Thursday, May 29, 2014

Love, librarian style!

Digital Love in fact.
Librarians at the University of Alberta were tasked with creating interactive tutorials for 1st and 2nd year undergraduate students.  Their team consisted of 5 librarians and 1 instructional designer and they completed 5 modules and 17 tutorials.  They took the summer to build, the fall to pilot and the winter to revise.  The pilot focused on Education and English students in core classes

Modules were scaffolded, yet could stand alone allowing the student to start anywhere in the process.
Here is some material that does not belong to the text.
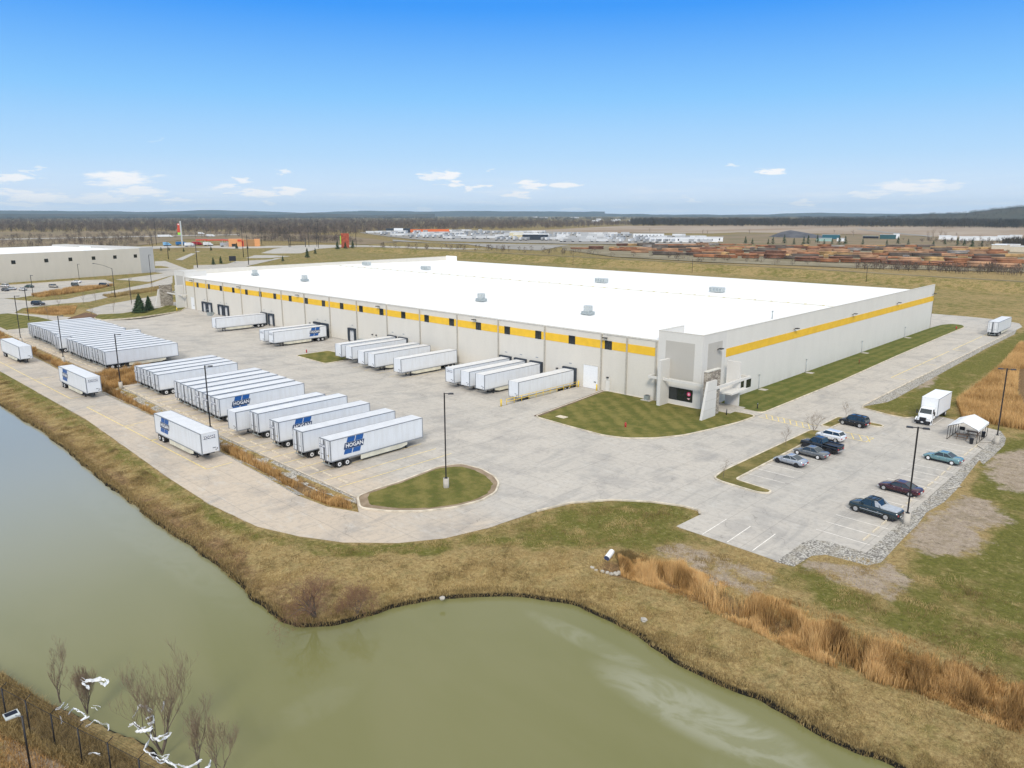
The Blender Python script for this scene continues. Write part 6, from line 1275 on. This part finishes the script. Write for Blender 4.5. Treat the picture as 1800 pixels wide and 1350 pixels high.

They wrote the script as a team utilizing Google docs, complete with a table that described objectives, outcomes, etc.  They felt that it was important to do this work as a team so that all of the tutorials would have a similar voice while also minimizing overlap.

Considerations:
  • share-ability
  • creative commons
  • simple aesthetic
  • template that would age well
  • minimal use of branding to promote sharing
Lessons Learned:
  • make use of time wisely - long meetings, share documents on a common screen
  • consistencies of video format, etc.
  • plan - time and deadlines
  • time - technical issues, will take longer than you think (hey, where have I heard this before?)
  • share - share groundwork so that no one person owns the material.  That way if someone leaves the project, someone else can pick up where they left off
  • pilot - start small
University of Alberta is willing to share all of the raw data, so that you can access the actual files and create your own files, with personalized branding.
www.library.ualberta.ca/tutorials

The files themselves include an audio transcript as well as activities to engage students (drag and drop, submit or check for understanding).  They used interdisciplinary examples so that the videos would not age quickly.  Software was Articulate Storyline.  The tutorials are amazing.  Simple design.  I am ready to copy them all right now!

* Author's Note: seeing librarians from the University of Alberta is always such a treat.  Their ideas are innovative, their approach is thorough and thoughtful and they always seems to have excellent outcomes.